YOUR INSTRUCTIONS – Write the number of lines holding the word "this", and nothing else.

INFORMATION GIVEN –

☆ ☆ ☆ ☆ ☆ ☆ ☆

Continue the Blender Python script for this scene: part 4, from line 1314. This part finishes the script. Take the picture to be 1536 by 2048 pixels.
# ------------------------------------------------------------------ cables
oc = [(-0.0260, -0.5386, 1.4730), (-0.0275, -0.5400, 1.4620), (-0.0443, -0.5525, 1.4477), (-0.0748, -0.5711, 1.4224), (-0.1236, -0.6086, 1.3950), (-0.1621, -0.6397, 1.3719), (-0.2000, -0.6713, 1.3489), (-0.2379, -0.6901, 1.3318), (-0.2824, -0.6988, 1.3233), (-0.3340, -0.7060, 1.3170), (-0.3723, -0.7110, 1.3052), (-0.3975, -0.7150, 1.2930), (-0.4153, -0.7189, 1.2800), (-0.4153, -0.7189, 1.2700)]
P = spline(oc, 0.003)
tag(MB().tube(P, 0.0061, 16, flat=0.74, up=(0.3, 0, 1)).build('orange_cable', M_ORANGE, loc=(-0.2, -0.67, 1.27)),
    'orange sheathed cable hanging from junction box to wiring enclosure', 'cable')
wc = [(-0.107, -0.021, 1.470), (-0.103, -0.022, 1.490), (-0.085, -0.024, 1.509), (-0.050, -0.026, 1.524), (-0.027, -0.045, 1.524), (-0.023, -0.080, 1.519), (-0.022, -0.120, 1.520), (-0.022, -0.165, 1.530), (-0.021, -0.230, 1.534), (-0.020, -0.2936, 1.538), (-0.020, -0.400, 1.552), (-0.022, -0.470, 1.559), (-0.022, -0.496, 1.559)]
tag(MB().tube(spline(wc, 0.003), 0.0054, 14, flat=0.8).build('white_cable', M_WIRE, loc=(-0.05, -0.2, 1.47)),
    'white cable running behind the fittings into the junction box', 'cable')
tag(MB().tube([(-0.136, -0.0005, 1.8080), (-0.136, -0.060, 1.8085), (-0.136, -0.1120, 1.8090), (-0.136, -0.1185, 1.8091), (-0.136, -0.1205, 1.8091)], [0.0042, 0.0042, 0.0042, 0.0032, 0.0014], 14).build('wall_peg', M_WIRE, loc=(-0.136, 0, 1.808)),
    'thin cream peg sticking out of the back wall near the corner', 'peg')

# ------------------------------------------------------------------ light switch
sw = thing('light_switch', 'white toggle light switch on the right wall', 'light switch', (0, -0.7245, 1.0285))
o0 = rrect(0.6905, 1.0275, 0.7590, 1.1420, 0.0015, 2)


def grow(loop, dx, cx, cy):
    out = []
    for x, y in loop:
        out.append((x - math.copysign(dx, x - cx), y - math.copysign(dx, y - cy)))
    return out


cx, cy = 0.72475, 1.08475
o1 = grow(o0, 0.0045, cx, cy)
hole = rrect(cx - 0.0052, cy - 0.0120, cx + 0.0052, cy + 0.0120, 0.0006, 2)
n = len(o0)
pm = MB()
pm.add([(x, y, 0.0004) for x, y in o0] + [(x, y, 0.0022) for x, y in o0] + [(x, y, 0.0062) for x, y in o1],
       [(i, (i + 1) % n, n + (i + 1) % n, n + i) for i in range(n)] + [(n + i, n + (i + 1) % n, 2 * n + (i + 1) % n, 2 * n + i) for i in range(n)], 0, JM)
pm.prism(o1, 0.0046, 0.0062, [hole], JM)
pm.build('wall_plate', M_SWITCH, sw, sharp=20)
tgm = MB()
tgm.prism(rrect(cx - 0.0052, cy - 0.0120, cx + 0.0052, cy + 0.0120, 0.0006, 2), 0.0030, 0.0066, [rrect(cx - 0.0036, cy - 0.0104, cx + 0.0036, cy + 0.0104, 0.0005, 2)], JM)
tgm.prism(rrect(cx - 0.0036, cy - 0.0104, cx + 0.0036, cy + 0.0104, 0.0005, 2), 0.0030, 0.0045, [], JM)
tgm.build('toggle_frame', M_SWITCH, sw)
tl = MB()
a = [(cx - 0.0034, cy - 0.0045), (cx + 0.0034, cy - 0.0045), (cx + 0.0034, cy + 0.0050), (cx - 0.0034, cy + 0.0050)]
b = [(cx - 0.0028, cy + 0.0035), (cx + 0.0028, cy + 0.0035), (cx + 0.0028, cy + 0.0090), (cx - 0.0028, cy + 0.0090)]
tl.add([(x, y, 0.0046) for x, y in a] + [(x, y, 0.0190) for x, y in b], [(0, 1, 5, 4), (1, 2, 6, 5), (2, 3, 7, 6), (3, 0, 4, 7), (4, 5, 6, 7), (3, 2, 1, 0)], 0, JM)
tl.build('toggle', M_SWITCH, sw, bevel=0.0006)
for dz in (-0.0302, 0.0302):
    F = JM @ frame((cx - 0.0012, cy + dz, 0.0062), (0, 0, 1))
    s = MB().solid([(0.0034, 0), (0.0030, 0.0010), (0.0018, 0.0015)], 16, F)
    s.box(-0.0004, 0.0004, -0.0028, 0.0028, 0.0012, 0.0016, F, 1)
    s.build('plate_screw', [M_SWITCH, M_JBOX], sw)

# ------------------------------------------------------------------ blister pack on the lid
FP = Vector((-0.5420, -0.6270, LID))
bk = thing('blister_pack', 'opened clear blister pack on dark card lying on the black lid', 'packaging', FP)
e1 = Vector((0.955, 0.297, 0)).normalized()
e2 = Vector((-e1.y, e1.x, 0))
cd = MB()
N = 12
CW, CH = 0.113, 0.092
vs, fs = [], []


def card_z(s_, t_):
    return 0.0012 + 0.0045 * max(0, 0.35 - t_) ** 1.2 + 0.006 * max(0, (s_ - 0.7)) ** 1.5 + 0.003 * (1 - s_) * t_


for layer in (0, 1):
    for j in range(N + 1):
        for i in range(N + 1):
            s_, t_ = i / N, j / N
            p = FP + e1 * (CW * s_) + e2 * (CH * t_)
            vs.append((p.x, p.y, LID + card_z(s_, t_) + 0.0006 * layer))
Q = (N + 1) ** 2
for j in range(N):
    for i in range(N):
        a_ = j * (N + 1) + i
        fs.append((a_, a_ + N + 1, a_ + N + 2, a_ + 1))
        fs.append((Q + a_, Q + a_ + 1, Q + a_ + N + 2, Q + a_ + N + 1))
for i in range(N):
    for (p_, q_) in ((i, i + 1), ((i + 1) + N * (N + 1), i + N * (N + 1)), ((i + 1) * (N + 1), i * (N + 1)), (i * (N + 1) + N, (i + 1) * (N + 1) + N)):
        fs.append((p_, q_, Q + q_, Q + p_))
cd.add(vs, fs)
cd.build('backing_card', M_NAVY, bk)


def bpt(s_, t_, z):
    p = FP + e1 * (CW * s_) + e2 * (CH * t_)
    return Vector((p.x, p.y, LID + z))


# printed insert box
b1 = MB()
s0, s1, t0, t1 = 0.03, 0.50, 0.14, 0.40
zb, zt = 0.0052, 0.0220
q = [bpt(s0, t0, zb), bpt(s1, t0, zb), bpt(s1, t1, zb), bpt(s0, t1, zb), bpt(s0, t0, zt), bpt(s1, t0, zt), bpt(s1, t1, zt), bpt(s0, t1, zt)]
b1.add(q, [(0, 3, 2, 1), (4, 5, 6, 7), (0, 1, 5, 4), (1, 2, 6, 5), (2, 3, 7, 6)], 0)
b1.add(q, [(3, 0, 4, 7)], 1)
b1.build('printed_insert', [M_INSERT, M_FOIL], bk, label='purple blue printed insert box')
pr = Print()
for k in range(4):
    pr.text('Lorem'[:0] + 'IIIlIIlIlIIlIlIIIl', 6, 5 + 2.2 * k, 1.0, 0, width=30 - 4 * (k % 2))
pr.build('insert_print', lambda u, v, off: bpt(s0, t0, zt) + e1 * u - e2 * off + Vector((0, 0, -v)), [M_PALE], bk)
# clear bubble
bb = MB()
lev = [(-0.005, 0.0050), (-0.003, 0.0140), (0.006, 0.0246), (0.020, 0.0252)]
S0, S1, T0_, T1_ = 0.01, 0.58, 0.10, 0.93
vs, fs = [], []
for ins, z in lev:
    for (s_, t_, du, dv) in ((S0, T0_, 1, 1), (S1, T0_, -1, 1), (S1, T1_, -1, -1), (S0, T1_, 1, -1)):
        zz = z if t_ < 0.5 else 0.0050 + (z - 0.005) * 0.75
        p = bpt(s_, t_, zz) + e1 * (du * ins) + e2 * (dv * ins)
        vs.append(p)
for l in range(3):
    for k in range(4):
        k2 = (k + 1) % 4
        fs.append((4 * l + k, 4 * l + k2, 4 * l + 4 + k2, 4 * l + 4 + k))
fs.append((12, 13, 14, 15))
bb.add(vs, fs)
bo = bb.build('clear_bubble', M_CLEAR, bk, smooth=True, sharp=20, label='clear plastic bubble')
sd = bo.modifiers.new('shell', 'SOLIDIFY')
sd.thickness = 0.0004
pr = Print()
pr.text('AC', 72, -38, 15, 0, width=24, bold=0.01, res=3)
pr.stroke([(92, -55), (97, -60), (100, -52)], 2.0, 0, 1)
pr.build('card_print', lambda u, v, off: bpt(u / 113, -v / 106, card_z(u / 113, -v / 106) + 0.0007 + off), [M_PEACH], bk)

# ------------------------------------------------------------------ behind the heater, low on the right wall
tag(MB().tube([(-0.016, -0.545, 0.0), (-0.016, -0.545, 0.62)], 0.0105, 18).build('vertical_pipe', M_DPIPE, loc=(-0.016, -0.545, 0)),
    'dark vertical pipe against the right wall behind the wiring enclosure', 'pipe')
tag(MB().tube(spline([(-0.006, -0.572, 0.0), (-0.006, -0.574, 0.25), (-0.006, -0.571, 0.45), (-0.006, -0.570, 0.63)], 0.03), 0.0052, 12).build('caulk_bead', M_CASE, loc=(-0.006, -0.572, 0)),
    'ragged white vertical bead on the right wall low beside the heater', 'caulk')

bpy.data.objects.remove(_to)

☆ ☆ ☆ ☆ ☆ ☆ ☆

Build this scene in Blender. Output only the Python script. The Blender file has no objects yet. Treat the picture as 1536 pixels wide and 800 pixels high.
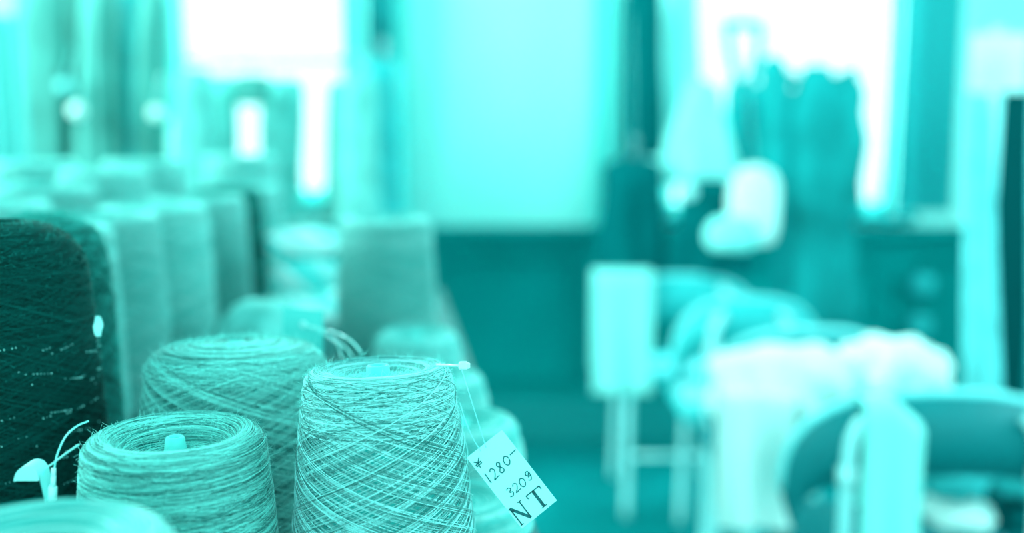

☆ ☆ ☆ ☆ ☆ ☆ ☆

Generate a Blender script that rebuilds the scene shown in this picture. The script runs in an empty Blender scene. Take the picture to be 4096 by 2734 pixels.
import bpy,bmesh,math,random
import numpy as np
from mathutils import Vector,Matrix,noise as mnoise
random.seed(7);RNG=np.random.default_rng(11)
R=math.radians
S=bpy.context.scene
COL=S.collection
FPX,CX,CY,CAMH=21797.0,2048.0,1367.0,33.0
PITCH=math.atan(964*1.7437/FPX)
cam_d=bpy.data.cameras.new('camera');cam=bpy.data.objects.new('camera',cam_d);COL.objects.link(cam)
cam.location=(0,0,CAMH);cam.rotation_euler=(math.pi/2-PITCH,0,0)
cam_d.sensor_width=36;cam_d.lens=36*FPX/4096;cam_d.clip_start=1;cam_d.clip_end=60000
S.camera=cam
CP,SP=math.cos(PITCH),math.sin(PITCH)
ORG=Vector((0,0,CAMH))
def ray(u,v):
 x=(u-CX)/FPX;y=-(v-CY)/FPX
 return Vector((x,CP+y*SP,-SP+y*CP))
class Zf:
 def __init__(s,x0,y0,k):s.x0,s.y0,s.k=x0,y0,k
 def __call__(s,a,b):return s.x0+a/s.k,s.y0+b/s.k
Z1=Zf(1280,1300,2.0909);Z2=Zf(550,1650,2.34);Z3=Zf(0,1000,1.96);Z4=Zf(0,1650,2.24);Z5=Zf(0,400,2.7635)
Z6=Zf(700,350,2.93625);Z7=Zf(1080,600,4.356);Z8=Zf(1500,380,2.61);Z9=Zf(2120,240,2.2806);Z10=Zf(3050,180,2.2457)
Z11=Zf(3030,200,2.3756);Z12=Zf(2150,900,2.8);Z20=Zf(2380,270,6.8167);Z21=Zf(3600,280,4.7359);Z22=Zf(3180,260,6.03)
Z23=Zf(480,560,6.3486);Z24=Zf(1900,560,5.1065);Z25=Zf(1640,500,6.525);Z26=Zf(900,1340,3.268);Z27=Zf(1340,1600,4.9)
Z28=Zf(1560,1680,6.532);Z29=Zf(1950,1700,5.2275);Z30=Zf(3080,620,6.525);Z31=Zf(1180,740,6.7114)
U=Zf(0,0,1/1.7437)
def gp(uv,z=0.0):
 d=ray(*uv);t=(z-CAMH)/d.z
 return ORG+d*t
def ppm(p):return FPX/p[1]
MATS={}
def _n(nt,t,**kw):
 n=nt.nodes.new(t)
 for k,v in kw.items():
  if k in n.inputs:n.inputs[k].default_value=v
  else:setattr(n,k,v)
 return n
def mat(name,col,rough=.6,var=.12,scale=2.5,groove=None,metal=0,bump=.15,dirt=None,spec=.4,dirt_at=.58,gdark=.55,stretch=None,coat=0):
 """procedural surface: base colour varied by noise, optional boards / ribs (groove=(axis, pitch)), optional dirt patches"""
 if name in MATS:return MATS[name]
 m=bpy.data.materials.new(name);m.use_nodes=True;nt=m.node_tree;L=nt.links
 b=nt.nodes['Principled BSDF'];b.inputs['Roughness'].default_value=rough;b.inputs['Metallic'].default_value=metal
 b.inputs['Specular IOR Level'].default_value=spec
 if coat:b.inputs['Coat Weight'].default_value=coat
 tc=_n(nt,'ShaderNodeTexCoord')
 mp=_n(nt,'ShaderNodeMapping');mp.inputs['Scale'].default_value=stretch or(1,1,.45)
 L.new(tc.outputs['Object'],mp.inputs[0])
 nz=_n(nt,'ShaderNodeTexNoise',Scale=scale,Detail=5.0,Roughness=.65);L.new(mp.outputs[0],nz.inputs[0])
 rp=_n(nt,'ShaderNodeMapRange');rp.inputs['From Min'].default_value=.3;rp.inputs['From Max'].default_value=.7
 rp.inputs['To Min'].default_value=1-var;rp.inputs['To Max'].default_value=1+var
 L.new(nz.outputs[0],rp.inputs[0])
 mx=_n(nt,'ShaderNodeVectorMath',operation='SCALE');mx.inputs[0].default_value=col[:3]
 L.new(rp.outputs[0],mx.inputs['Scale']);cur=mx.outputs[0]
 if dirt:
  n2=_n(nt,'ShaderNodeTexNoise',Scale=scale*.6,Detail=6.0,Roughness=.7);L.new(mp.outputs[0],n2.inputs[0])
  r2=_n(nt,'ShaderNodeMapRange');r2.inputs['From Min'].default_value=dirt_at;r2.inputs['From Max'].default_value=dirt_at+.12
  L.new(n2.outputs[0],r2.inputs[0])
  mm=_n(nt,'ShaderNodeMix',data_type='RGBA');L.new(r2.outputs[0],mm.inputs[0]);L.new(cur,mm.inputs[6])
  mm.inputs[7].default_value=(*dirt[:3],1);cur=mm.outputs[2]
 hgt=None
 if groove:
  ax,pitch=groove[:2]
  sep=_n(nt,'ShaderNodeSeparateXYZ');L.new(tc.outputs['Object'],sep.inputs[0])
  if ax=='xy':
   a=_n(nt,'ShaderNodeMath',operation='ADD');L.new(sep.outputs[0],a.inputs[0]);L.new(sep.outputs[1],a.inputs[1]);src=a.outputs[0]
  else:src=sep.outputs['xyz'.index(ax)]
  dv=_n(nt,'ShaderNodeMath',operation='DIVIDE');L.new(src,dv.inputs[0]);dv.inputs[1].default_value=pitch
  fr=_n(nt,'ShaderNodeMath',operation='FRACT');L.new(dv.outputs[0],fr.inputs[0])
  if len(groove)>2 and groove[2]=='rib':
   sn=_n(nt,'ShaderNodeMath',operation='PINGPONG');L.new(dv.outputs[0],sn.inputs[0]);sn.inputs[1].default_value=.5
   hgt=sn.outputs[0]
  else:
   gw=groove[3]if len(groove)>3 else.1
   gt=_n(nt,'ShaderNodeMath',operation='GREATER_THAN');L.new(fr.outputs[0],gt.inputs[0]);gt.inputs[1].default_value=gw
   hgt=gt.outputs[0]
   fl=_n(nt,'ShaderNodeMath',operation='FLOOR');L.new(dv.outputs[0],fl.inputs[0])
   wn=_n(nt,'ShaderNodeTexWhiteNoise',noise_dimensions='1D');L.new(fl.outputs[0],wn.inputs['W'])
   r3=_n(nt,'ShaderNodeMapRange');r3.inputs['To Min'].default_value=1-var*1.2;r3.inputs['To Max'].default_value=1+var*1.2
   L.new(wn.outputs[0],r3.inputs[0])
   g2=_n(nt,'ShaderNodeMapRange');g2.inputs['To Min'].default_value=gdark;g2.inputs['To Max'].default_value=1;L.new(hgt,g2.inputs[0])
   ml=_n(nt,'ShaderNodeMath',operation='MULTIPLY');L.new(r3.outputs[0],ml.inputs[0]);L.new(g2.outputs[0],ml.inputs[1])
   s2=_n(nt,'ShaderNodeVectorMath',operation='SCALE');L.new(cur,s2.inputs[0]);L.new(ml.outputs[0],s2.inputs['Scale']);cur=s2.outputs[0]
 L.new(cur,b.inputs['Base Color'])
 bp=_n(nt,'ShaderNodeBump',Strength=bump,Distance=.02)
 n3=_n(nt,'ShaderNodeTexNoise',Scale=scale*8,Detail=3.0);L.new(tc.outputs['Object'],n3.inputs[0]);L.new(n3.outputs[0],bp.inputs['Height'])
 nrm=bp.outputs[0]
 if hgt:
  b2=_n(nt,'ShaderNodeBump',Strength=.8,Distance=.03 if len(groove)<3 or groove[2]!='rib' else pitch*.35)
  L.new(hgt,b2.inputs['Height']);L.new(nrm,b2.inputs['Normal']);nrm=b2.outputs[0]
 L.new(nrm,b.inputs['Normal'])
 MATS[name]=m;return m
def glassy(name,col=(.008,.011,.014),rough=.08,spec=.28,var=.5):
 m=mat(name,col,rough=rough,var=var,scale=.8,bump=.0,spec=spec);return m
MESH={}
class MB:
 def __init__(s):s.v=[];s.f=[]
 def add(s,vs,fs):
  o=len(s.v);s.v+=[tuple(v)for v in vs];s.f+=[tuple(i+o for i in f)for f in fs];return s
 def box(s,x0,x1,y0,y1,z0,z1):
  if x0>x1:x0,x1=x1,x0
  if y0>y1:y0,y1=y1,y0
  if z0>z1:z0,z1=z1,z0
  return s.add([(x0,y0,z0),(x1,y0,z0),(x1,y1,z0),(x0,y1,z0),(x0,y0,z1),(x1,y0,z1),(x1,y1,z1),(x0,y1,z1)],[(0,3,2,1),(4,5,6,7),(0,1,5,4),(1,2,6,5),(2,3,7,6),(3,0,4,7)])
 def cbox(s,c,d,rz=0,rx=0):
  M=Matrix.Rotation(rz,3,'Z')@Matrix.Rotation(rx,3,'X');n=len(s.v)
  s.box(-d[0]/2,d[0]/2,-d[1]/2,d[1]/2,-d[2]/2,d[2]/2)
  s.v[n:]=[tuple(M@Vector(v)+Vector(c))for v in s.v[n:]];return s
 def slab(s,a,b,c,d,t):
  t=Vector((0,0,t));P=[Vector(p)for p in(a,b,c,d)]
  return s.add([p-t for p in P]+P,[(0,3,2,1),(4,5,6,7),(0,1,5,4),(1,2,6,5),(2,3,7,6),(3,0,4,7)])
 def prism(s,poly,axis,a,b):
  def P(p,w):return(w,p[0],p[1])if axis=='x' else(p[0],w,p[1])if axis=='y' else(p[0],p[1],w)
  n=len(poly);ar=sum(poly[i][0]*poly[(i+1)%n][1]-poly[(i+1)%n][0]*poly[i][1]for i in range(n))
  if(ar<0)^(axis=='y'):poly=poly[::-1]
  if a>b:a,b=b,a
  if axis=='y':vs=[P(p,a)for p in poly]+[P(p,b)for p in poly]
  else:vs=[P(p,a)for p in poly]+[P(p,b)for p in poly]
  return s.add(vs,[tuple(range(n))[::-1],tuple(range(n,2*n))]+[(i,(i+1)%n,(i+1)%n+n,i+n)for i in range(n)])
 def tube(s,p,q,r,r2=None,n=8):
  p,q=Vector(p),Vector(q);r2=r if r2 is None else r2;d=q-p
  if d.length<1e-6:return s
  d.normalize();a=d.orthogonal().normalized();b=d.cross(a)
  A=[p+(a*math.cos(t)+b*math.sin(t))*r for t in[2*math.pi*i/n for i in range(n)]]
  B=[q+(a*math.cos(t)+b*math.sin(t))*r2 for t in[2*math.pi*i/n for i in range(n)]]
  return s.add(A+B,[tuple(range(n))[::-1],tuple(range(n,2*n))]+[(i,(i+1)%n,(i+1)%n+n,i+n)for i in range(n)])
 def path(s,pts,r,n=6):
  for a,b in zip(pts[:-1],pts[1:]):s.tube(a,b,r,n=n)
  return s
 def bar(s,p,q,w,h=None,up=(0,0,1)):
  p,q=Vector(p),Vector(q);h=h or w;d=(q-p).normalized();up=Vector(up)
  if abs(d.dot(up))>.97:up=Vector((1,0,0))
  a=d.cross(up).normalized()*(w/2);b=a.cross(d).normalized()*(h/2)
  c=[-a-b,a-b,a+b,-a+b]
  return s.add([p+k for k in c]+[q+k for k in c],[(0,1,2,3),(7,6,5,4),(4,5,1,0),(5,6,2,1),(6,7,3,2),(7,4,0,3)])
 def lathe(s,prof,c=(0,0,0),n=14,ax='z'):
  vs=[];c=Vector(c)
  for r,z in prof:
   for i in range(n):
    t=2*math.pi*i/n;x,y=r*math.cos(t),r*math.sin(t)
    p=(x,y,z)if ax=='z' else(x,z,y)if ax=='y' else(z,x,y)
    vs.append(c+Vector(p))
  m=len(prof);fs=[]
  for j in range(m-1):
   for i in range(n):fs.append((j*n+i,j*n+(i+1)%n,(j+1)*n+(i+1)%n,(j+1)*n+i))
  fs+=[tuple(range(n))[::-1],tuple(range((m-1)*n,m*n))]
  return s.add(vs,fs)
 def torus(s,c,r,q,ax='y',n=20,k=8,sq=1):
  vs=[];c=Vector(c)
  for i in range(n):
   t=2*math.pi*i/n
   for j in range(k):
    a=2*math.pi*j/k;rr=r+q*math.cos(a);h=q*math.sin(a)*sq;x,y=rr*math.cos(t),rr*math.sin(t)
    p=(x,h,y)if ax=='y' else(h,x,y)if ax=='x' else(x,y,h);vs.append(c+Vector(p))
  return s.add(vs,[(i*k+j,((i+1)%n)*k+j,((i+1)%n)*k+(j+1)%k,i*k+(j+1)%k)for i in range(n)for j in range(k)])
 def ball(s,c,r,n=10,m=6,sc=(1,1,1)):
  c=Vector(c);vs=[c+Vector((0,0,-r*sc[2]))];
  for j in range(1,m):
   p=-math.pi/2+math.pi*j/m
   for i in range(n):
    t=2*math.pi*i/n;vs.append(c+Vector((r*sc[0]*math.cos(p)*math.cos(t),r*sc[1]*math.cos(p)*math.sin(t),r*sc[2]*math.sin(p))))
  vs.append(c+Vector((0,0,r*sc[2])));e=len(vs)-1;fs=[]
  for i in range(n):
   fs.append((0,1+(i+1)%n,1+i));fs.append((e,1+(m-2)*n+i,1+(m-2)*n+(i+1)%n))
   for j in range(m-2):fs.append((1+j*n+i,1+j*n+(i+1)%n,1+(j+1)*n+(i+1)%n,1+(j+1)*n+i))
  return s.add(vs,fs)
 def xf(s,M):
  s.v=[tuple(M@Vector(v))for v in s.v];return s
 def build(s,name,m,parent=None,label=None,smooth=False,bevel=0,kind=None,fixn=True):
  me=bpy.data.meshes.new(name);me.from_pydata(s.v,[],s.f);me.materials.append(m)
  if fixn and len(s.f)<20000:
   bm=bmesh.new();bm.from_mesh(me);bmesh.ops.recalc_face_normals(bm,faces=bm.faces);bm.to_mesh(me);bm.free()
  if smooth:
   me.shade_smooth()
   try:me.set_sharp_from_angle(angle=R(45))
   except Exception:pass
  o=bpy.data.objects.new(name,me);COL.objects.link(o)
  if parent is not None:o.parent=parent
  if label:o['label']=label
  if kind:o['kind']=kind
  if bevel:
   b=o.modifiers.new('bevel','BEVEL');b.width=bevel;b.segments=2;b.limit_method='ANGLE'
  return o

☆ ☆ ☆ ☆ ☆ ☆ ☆

THE COMPLETED TASK – 3